Yesterday my brand new monitor would not receive signals, stayed black and refused to turn on or off. This morning a self-wick feature in a pot for a large house plant backfired and put yucky brown water all over my sunroom floor. When I tried breakfast, the phone rang just as I took the first bite. The backyard weeds just won’t quit. The day is already too short for my to-do list. I’m tempted to grumble before I even start anything.
Two things shout back at me. The first is the movie I watched on television last night, “Flight 93.” Who can complain about petty things in life after witnessing the graphic reality of what happened on that fatal flight? The movie was well done and hard on my emotions. I thought about the families who talked to their loved ones on the telephone as the passengers planned to overthrow the terrorists. How are they now? What do they feel about a movie made about this tragic loss in their lives? My problems are very small.

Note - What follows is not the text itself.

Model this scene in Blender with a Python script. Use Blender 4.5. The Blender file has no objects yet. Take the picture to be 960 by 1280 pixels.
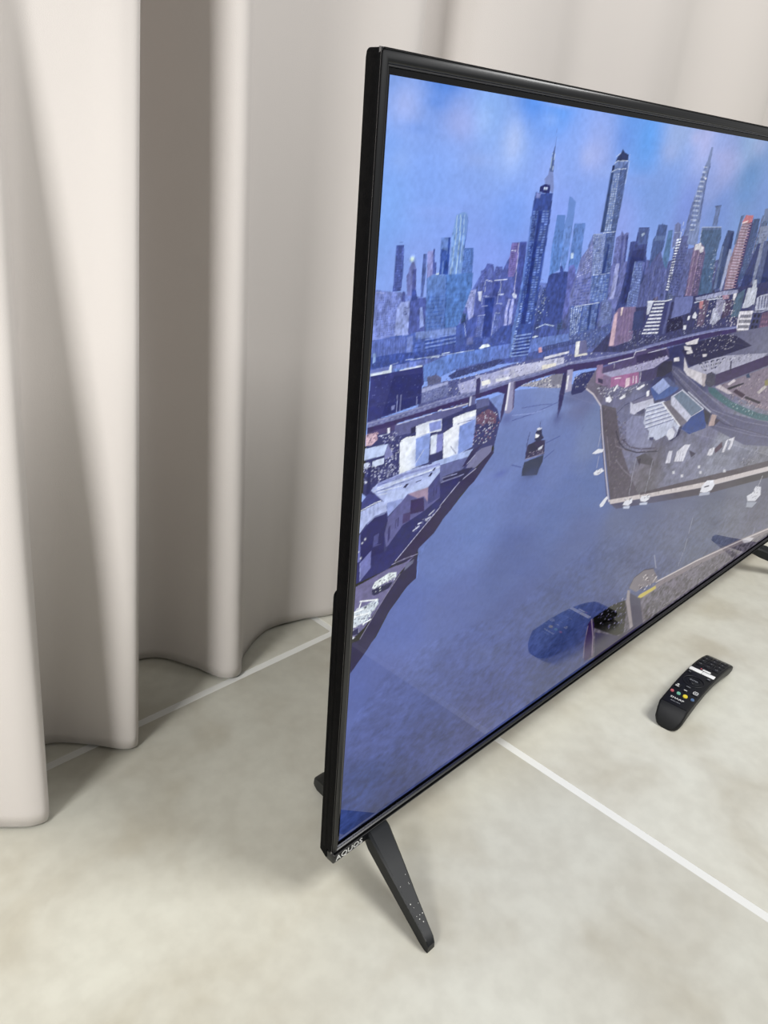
import bpy, bmesh, math, random
import numpy as np
from mathutils import Matrix, Vector, noise

# ------------------------------------------------------------------ camera, world, lights
SC = bpy.context.scene
COL = SC.collection
cam_data = bpy.data.cameras.new('camera')
cam = bpy.data.objects.new('camera', cam_data)
COL.objects.link(cam)
cam_data.sensor_fit = 'VERTICAL'
cam_data.sensor_height = 36.0
cam_data.lens = 970.6 * 36.0 / 1280.0
cam_data.clip_start = 0.02
cam.matrix_world = (Matrix.Translation((-0.4031, -0.4101, 0.7177))
                    @ Matrix.Rotation(math.radians(-46.848), 4, 'Z')
                    @ Matrix.Rotation(math.radians(65.265), 4, 'X')
                    @ Matrix.Rotation(math.radians(4.599), 4, 'Z'))
SC.camera = cam

world = bpy.data.worlds.new('room_ambient')
SC.world = world
world.use_nodes = True
bg = world.node_tree.nodes['Background']
bg.inputs[0].default_value = (1.0, 0.995, 0.985, 1)
bg.inputs[1].default_value = 0.30


def area(name, loc, target, size, size_y, energy, color, spread=180):
    d = bpy.data.lights.new(name, 'AREA')
    d.shape = 'RECTANGLE'
    d.size, d.size_y, d.energy, d.color = size, size_y, energy, color
    d.spread = math.radians(spread)
    o = bpy.data.objects.new(name, d)
    COL.objects.link(o)
    o.location = loc
    o.rotation_euler = (Vector(target) - Vector(loc)).to_track_quat('-Z', 'Y').to_euler()
    return o


area('ceiling_lamp', (1.0, -1.35, 2.5), (0.6, 0.1, 0.2), 1.0, 1.0, 58, (1.0, 0.995, 0.985))
area('curtain_fill_left', (-2.0, -0.36, 1.5), (-0.05, 0.40, 0.50), 0.6, 0.6, 6.4, (1.0, 0.995, 0.985), 58)  # added low narrow-beam fill that brightens the curtain folds, not a ceiling fixture

SC.view_settings.view_transform = 'Standard'
SC.view_settings.look = 'None'
SC.view_settings.exposure = 0.0
SC.view_settings.gamma = 1.0
SC.view_settings.use_curve_mapping = False

# ------------------------------------------------------------------ helpers


def lin(c):
    """sRGB 0-255 to linear."""
    return tuple((v / 255 / 12.92) if v / 255 <= 0.04045 else ((v / 255 + 0.055) / 1.055) ** 2.4 for v in c)


def mat(name, rgb, rough=0.5, spec=0.5, metal=0.0, bump=None, vary=None, coat=0.0):
    """rgb sRGB 0-255; bump=(scale, strength); vary=(scale, rgb2)."""
    m = bpy.data.materials.new(name)
    m.use_nodes = True
    nt = m.node_tree
    b = nt.nodes['Principled BSDF']
    b.inputs['Base Color'].default_value = (*lin(rgb), 1)
    b.inputs['Roughness'].default_value = rough
    b.inputs['Specular IOR Level'].default_value = spec
    b.inputs['Metallic'].default_value = metal
    b.inputs['Coat Weight'].default_value = coat
    if bump or vary:
        tc = nt.nodes.new('ShaderNodeTexCoord')
    if vary:
        n = nt.nodes.new('ShaderNodeTexNoise')
        n.inputs['Scale'].default_value = vary[0]
        n.inputs['Detail'].default_value = 3
        r = nt.nodes.new('ShaderNodeValToRGB')
        r.color_ramp.elements[0].position = 0.35
        r.color_ramp.elements[1].position = 0.65
        r.color_ramp.elements[0].color = (*lin(rgb), 1)
        r.color_ramp.elements[1].color = (*lin(vary[1]), 1)
        nt.links.new(tc.outputs['Object'], n.inputs['Vector'])
        nt.links.new(n.outputs['Fac'], r.inputs['Fac'])
        nt.links.new(r.outputs['Color'], b.inputs['Base Color'])
    if bump:
        n = nt.nodes.new('ShaderNodeTexNoise')
        n.inputs['Scale'].default_value = bump[0]
        n.inputs['Detail'].default_value = 4
        u = nt.nodes.new('ShaderNodeBump')
        u.inputs['Strength'].default_value = bump[1]
        u.inputs['Distance'].default_value = 0.002
        nt.links.new(tc.outputs['Object'], n.inputs['Vector'])
        nt.links.new(n.outputs['Fac'], u.inputs['Height'])
        nt.links.new(u.outputs['Normal'], b.inputs['Normal'])
    return m


def obj(name, bm, m, parent=None, smooth=None):
    """Link a bmesh as one mesh object."""
    me = bpy.data.meshes.new(name)
    bmesh.ops.recalc_face_normals(bm, faces=bm.faces)
    bm.to_mesh(me)
    bm.free()
    me.materials.append(m)
    if smooth is not None:
        for p in me.polygons:
            p.use_smooth = True
        me.set_sharp_from_angle(angle=math.radians(smooth))
    o = bpy.data.objects.new(name, me)
    COL.objects.link(o)
    o.parent = parent
    return o


def box(bm, x0, x1, y0, y1, z0, z1, bevel=0.0, seg=2):
    r = bmesh.ops.create_cube(bm, size=1.0)
    for v in r['verts']:
        v.co = Vector(((x0 + x1) / 2 + v.co.x * (x1 - x0), (y0 + y1) / 2 + v.co.y * (y1 - y0), (z0 + z1) / 2 + v.co.z * (z1 - z0)))
    if bevel:
        es = {e for v in r['verts'] for e in v.link_edges}
        bmesh.ops.bevel(bm, geom=list(es), offset=bevel, segments=seg, affect='EDGES', profile=0.5)


def loft(bm, rings, closed=True, caps=True, front_cap=True):
    vs = [[bm.verts.new(p) for p in r] for r in rings]
    n = len(rings[0])
    for a, b in zip(vs, vs[1:]):
        for i in range(n if closed else n - 1):
            j = (i + 1) % n
            bm.faces.new((a[i], a[j], b[j], b[i]))
    if caps:
        if front_cap:
            bm.faces.new(vs[0][::-1])
        bm.faces.new(vs[-1])
    return vs


def empty(name, loc, label, cat):
    o = bpy.data.objects.new(name, None)
    o.empty_display_size = 0.05
    COL.objects.link(o)
    o.location = loc
    o['label'] = label
    o['category'] = cat
    return o


def text_mesh(name, body, size, matrix, m, parent, depth=0.0001, label=None):
    cu = bpy.data.curves.new(name, 'FONT')
    cu.body = body
    cu.size = size
    cu.extrude = depth
    cu.resolution_u = 3
    cu.align_x = 'CENTER'
    cu.align_y = 'CENTER'
    t = bpy.data.objects.new(name + '_curve', cu)
    COL.objects.link(t)
    dg = bpy.context.evaluated_depsgraph_get()
    me = bpy.data.meshes.new_from_object(t.evaluated_get(dg))
    bpy.data.objects.remove(t)
    bpy.data.curves.remove(cu)
    me.materials.clear()
    me.materials.append(m)
    o = bpy.data.objects.new(name, me)
    COL.objects.link(o)
    o.parent = parent
    o.matrix_local = matrix
    if label:
        o['label'] = label
    return o


# ------------------------------------------------------------------ the setting: floor of large stone tiles
def stone(name):
    m = bpy.data.materials.new(name)
    m.use_nodes = True
    nt = m.node_tree
    N, L = nt.nodes, nt.links
    b = N['Principled BSDF']
    g = N.new('ShaderNodeNewGeometry')
    n1 = N.new('ShaderNodeTexNoise')
    n1.noise_dimensions = '4D'
    n1.inputs['W'].default_value = 0.7
    n1.inputs['Scale'].default_value = 9.0
    n1.inputs['Detail'].default_value = 3.5
    n1.inputs['Roughness'].default_value = 0.5
    n1.inputs['Distortion'].default_value = 0.6
    n2 = N.new('ShaderNodeTexNoise')
    n2.noise_dimensions = '4D'
    n2.inputs['W'].default_value = 0.7
    n2.inputs['Scale'].default_value = 3.1
    n2.inputs['Detail'].default_value = 2.0
    r1 = N.new('ShaderNodeValToRGB')
    e = r1.color_ramp.elements
    e[0].position, e[1].position = 0.30, 0.72
    e[0].color = (*lin((181, 174, 155)), 1)
    e[1].color = (*lin((222, 222, 210)), 1)
    mid = r1.color_ramp.elements.new(0.5)
    mid.color = (*lin((209, 207, 194)), 1)
    r2 = N.new('ShaderNodeValToRGB')
    e = r2.color_ramp.elements
    e[0].position, e[1].position = 0.35, 0.65
    e[0].color = (*lin((198, 194, 180)), 1)
    e[1].color = (*lin((218, 217, 204)), 1)
    n3 = N.new('ShaderNodeTexNoise')
    n3.inputs['Scale'].default_value = 48.0
    n3.inputs['Detail'].default_value = 4.0
    r3 = N.new('ShaderNodeValToRGB')
    e = r3.color_ramp.elements
    e[0].position, e[1].position = 0.38, 0.62
    e[0].color = (0.80, 0.79, 0.78, 1)
    e[1].color = (1, 1, 1, 1)
    m3 = N.new('ShaderNodeMix')
    m3.data_type = 'RGBA'
    m3.blend_type = 'MULTIPLY'
    m3.inputs['Factor'].default_value = 0.28
    L.new(g.outputs['Position'], n3.inputs['Vector'])
    L.new(n3.outputs['Fac'], r3.inputs['Fac'])
    L.new(r3.outputs['Color'], m3.inputs['B'])
    mx = N.new('ShaderNodeMix')
    mx.data_type = 'RGBA'
    mx.inputs['Factor'].default_value = 0.4
    L.new(g.outputs['Position'], n1.inputs['Vector'])
    L.new(g.outputs['Position'], n2.inputs['Vector'])
    L.new(n1.outputs['Fac'], r1.inputs['Fac'])
    L.new(n2.outputs['Fac'], r2.inputs['Fac'])
    L.new(r1.outputs['Color'], mx.inputs['A'])
    L.new(r2.outputs['Color'], mx.inputs['B'])
    L.new(mx.outputs['Result'], m3.inputs['A'])
    L.new(m3.outputs['Result'], b.inputs['Base Color'])
    b.inputs['Roughness'].default_value = 0.42
    b.inputs['Specular IOR Level'].default_value = 0.35
    return m


M_tile = stone('beige_stone')
M_grout = mat('pale_grout', (229, 229, 224), rough=0.7, spec=0.2)
PITCH, GAP = 1.60, 0.011
GX, GY = 0.337, 0.372              # where the two joints seen in the photograph cross
bm = bmesh.new()
box(bm, -2.86, 6.73, -6.02, 0.62, -0.05, -0.0008)
floor = obj('floor', bm, M_grout)
floor['kind'] = 'structure'
tile_me = None
for i in range(-2, 4):
    for j in range(-4, 1):
        x0, y0 = GX + i * PITCH, GY + (j - 1) * PITCH
        if j == 1:
            continue
        if tile_me is None:
            bm = bmesh.new()
            box(bm, -PITCH / 2 + GAP / 2, PITCH / 2 - GAP / 2, -PITCH / 2 + GAP / 2, PITCH / 2 - GAP / 2, -0.006, 0.0, 0.0018, 2)
            t = obj('tile', bm, M_tile, floor, smooth=40)
            tile_me = t.data
        else:
            t = bpy.data.objects.new('tile', tile_me)
            COL.objects.link(t)
            t.parent = floor
        t.location = (x0 + PITCH / 2, y0 + PITCH / 2, 0)
strip_me = None
for i in range(-2, 4):                 # the cut row of tiles that runs under the curtain to the wall
    x0 = GX + i * PITCH
    if strip_me is None:
        bm = bmesh.new()
        box(bm, -PITCH / 2 + GAP / 2, PITCH / 2 - GAP / 2, GAP / 2, 0.619 - GY, -0.006, 0.0, 0.0018, 2)
        t = obj('tile', bm, M_tile, floor, smooth=40)
        strip_me = t.data
    else:
        t = bpy.data.objects.new('tile', strip_me)
        COL.objects.link(t)
        t.parent = floor
    t.location = (x0 + PITCH / 2, GY, 0)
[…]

The second is this mornings reading from 1 Corinthians 10. It starts out describing the Israelites wandering in the wilderness after their exodus from Egypt, and how they continually disobeyed God.
Then it says, “Now these things became our examples, to the intent that we should not lust after evil things as they also lusted. And do not become idolaters as were some of them. As it is written, ‘The people sat down to eat and drink, and rose up to play.’ Nor let us commit sexual immorality, as some of them did, and in one day twenty-three thousand fell; nor let us tempt Christ, as some of them also tempted, and were destroyed by serpents; nor complain, as some of them also complained, and were destroyed by the destroyer. Now all these things happened to them as examples, and they were written for our admonition . . . .”
I can say I’m not lusting after evil things, and am not guilty of sexual immorality. I don’t think I am tempting Christ (by questioning His plan and power to care for me and deliberately refusing to trust Him), but that last one gets me. Complaining is included in this list of awful sins.
Philippians 2:14-15 says, “Do all things without complaining and disputing, that you may become blameless and harmless, children of God without fault in the midst of a crooked and perverse generation, among whom you shine as lights in the world.”
James 5:9 adds “Do not grumble against one another, brethren, lest you be judged.”
If I want to be mature, blameless before God and harmless to others, I must forget about complaining. It is such an ordinary human activity. Why does God speak so strongly against it?
Lust says, I am not happy with what God has given me; I want more.
Sexual immorality says, I am not happy with what God has given me; I want different.
Tempting or questioning Christ says, I am not convinced that You know what you are doing or that it is for my best interests.
Complaining says, I am not happy with the way God sovereignly rules my life and I want everyone to know about it.
Enough said. I’ll clean up the flower pot, weed the yard, tackle as much of that list as I can, and at the same time work harder on the antidote: being thankful that I am alive and that I know a God who is big enough for both the big issues and for my very small problems.